START Data section

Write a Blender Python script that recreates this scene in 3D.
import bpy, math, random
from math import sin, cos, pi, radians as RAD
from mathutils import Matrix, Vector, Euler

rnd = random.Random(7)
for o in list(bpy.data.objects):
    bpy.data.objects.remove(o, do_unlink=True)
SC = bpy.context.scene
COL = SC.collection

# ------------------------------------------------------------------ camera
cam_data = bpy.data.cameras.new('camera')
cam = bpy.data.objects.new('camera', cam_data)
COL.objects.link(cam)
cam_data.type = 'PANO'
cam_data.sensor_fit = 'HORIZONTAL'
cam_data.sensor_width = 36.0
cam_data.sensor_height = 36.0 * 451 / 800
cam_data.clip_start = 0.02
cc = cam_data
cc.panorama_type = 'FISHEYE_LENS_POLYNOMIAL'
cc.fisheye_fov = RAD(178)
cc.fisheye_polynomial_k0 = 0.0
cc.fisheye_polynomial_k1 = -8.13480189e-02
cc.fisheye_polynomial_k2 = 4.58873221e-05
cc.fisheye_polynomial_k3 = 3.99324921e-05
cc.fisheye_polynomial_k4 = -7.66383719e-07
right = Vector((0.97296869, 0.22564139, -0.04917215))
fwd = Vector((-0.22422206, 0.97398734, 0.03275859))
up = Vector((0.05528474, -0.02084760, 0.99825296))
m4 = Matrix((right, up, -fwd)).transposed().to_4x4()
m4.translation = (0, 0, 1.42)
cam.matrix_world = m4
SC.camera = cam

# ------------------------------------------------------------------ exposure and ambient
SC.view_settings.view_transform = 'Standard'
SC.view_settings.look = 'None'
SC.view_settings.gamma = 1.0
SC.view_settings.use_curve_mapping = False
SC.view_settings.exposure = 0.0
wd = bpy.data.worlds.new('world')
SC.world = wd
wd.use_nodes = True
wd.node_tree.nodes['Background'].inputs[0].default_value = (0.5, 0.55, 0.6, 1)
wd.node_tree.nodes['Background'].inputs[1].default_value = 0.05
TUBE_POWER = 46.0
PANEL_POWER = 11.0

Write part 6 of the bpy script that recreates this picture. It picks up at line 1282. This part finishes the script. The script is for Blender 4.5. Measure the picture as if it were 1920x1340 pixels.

END Data section

_Written task:_ Reproduce the material above without altering a single character.

_Task response:_
Write a Blender Python script that recreates this scene in 3D.
import bpy, math, random
from math import sin, cos, pi, radians as RAD
from mathutils import Matrix, Vector, Euler

rnd = random.Random(7)
for o in list(bpy.data.objects):
    bpy.data.objects.remove(o, do_unlink=True)
SC = bpy.context.scene
COL = SC.collection

# ------------------------------------------------------------------ camera
cam_data = bpy.data.cameras.new('camera')
cam = bpy.data.objects.new('camera', cam_data)
COL.objects.link(cam)
cam_data.type = 'PANO'
cam_data.sensor_fit = 'HORIZONTAL'
cam_data.sensor_width = 36.0
cam_data.sensor_height = 36.0 * 451 / 800
cam_data.clip_start = 0.02
cc = cam_data
cc.panorama_type = 'FISHEYE_LENS_POLYNOMIAL'
cc.fisheye_fov = RAD(178)
cc.fisheye_polynomial_k0 = 0.0
cc.fisheye_polynomial_k1 = -8.13480189e-02
cc.fisheye_polynomial_k2 = 4.58873221e-05
cc.fisheye_polynomial_k3 = 3.99324921e-05
cc.fisheye_polynomial_k4 = -7.66383719e-07
right = Vector((0.97296869, 0.22564139, -0.04917215))
fwd = Vector((-0.22422206, 0.97398734, 0.03275859))
up = Vector((0.05528474, -0.02084760, 0.99825296))
m4 = Matrix((right, up, -fwd)).transposed().to_4x4()
m4.translation = (0, 0, 1.42)
cam.matrix_world = m4
SC.camera = cam

# ------------------------------------------------------------------ exposure and ambient
SC.view_settings.view_transform = 'Standard'
SC.view_settings.look = 'None'
SC.view_settings.gamma = 1.0
SC.view_settings.use_curve_mapping = False
SC.view_settings.exposure = 0.0
wd = bpy.data.worlds.new('world')
SC.world = wd
wd.use_nodes = True
wd.node_tree.nodes['Background'].inputs[0].default_value = (0.5, 0.55, 0.6, 1)
wd.node_tree.nodes['Background'].inputs[1].default_value = 0.05
TUBE_POWER = 46.0
PANEL_POWER = 11.0

Write part 6 of the bpy script that recreates this picture. It picks up at line 1282. This part finishes the script. The script is for Blender 4.5. Measure the picture as if it were 1920x1340 pixels.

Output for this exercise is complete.